À semelhança do que aconteceu com Javier Marías, senti que um conhecido tinha partido quando soube da morte de Carlos Ruiz Zafón, em 2020. Descobri o seu livro “A Sombra do Vento” quando vivia em Maastricht, em 2009. Sempre me fascinei por histórias sobre histórias, sobre livros. Esta não foi excepção. Fui acompanhando a saga ao longo dos quatro livros, e agora, com esta colecção de contos senti que voltei a um tempo feliz, mesmo que as histórias sejam tudo menos evocativas de um tempo feliz.
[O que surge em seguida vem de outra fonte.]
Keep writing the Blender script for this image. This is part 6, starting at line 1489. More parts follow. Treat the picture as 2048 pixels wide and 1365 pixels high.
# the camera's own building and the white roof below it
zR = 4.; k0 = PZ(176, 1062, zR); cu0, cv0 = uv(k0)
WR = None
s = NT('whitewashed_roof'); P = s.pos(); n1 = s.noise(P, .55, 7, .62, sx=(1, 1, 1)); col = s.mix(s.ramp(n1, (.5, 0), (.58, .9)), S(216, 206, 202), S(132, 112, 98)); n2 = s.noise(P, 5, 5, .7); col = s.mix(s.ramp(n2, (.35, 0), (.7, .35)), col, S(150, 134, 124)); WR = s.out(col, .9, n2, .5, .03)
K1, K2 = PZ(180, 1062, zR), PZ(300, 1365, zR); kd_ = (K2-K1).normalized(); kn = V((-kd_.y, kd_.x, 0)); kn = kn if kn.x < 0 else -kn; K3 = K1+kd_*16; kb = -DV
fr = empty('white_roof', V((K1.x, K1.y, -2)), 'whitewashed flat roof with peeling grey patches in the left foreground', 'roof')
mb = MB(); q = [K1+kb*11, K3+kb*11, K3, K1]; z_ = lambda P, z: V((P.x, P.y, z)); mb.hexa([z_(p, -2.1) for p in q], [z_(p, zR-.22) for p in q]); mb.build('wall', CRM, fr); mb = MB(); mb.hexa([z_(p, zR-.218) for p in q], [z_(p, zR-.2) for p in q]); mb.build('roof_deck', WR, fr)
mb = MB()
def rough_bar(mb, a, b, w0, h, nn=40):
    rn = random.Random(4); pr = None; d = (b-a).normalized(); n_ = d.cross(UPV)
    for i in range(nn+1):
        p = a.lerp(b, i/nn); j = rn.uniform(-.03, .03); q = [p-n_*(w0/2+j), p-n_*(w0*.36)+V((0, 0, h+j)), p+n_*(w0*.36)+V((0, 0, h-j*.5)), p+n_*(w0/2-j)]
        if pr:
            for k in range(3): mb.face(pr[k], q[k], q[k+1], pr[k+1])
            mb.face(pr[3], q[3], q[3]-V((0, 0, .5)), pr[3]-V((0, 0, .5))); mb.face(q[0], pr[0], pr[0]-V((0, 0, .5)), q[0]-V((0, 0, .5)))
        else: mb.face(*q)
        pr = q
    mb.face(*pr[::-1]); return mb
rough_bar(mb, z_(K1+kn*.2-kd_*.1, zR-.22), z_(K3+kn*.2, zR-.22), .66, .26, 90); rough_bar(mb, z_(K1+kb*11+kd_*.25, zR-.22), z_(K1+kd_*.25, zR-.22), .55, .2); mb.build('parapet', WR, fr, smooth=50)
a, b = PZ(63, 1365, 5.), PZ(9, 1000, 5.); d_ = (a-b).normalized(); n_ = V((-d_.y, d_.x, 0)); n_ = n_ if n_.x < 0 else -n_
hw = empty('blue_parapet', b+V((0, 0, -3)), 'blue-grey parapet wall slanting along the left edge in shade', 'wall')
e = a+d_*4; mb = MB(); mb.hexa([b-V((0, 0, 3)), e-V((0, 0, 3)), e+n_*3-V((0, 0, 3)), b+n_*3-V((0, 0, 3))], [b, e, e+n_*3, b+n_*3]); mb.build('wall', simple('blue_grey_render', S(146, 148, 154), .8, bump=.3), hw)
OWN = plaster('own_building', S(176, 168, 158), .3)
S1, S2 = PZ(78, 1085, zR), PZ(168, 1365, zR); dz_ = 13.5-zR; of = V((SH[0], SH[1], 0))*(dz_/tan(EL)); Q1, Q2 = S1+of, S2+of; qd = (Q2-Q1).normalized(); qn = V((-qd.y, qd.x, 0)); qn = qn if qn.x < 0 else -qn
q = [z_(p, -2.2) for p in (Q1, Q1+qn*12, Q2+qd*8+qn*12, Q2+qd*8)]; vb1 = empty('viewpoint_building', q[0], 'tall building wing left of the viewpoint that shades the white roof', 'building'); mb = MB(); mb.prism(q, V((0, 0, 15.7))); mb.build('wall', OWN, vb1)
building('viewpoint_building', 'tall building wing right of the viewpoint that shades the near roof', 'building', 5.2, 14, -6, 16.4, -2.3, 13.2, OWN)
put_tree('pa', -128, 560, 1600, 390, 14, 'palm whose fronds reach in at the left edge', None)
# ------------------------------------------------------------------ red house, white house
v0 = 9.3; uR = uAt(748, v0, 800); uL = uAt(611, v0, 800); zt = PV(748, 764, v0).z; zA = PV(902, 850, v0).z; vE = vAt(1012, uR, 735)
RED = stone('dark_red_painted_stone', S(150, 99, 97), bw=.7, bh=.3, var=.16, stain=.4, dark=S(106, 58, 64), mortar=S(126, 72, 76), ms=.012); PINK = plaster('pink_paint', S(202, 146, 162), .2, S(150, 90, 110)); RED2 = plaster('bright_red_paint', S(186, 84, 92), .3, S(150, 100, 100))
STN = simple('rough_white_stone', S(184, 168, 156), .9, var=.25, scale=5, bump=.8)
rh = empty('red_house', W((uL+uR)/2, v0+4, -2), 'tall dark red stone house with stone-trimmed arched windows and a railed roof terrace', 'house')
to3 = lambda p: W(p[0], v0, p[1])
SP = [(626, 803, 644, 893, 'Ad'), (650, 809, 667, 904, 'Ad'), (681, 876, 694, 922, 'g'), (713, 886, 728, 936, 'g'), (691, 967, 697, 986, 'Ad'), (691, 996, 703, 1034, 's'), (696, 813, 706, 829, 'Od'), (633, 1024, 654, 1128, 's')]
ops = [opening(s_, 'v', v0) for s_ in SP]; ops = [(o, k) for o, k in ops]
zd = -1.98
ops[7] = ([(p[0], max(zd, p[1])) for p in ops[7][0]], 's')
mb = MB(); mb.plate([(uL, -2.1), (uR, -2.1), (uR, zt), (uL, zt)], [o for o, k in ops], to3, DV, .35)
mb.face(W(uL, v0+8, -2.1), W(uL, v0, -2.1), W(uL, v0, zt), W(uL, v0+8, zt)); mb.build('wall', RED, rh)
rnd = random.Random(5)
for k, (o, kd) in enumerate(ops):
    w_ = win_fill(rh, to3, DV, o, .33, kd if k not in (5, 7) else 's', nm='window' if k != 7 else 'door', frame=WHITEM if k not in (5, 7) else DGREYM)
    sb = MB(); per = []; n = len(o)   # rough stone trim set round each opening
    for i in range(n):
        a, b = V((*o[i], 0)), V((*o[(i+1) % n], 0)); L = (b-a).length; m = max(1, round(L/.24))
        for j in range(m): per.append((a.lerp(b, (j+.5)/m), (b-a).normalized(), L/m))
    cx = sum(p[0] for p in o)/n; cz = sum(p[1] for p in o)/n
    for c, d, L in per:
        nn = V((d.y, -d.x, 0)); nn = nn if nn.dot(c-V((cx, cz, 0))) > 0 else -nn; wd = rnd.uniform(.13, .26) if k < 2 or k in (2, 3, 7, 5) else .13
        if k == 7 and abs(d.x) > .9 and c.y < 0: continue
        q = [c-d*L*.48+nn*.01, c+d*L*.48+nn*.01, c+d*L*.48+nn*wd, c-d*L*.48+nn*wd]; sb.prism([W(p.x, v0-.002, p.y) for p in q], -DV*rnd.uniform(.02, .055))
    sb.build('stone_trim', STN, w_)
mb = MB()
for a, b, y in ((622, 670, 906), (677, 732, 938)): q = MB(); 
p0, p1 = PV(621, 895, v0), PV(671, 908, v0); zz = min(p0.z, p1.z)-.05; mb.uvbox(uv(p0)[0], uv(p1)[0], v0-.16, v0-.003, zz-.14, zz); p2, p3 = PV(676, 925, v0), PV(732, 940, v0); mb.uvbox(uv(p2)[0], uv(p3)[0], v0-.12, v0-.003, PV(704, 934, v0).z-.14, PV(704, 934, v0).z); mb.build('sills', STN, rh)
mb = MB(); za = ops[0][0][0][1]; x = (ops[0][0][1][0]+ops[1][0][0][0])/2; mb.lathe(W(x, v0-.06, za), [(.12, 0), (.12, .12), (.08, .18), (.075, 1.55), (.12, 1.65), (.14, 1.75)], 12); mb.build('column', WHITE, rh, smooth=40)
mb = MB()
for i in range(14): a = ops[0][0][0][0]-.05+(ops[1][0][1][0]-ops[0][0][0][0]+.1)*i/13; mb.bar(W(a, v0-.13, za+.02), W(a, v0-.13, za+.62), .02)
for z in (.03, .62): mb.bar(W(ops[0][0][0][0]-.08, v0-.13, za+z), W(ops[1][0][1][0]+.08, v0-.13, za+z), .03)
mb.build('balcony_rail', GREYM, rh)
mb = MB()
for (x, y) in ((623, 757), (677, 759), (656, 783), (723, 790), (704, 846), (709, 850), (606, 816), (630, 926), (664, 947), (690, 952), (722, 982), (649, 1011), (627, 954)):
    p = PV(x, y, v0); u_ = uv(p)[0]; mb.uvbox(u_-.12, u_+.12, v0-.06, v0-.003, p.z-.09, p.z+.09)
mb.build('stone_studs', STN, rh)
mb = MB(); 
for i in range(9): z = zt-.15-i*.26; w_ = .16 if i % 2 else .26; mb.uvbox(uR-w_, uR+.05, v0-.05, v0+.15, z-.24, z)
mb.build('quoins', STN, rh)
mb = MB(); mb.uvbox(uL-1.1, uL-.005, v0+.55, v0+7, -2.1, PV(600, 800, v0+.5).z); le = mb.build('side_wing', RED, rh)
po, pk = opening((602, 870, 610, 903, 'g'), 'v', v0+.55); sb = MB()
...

A Barcelona da guerra civil, do pós guerra, de sombras e vapor, de dor e memórias, de anjos, está presente em todos contos, numa última homenagem ao seu escritor.
Notes to Self de Emilie Pine
“I am trying. And I am afraid. I am afraid to write about side-stepping and feelings and overwork and depression and breakdown because I am still convinced that admitting vulnerability makes me weak, not strong. I am afraid of confirming that I am young and cute and powerless. I am afraid of admitting to all the hard stuff, all the bad stuff, all the unlikeable stuff. I am afraid of exposing myself. I am afraid of being pitied. Of being resented. Of being shouted at. I am afraid of being the disruptive woman. And of not being disruptive enough. I am afraid. But I am doing it anyway.”
Oferecido por uma amiga, este era um daqueles livros sobre os quais não tinha qualquer expectativa. Revelou-se um em que, certamente, pensarei várias vezes. Estas notas são pessoais, sobre a sua infertilidade, sobre o divórcio dos seus pais, sobre as suas relações, mas estão escritas de tal forma que me permitiram também reflectir.
Identifiquei-me, acima de tudo, com o ensaio final: ter medo de falhar, tentar, falhar, navegar o mundo como mulher (com as suas particularidades, nem melhores nem piores, mas diferentes e complexas). Ter medo de ser vista como perturbadora, de não ser suficientemente perturbadora. Ter medo, mas fazê-lo na mesma. Nada de novo, mas uma boa reflexão para este início de 2023.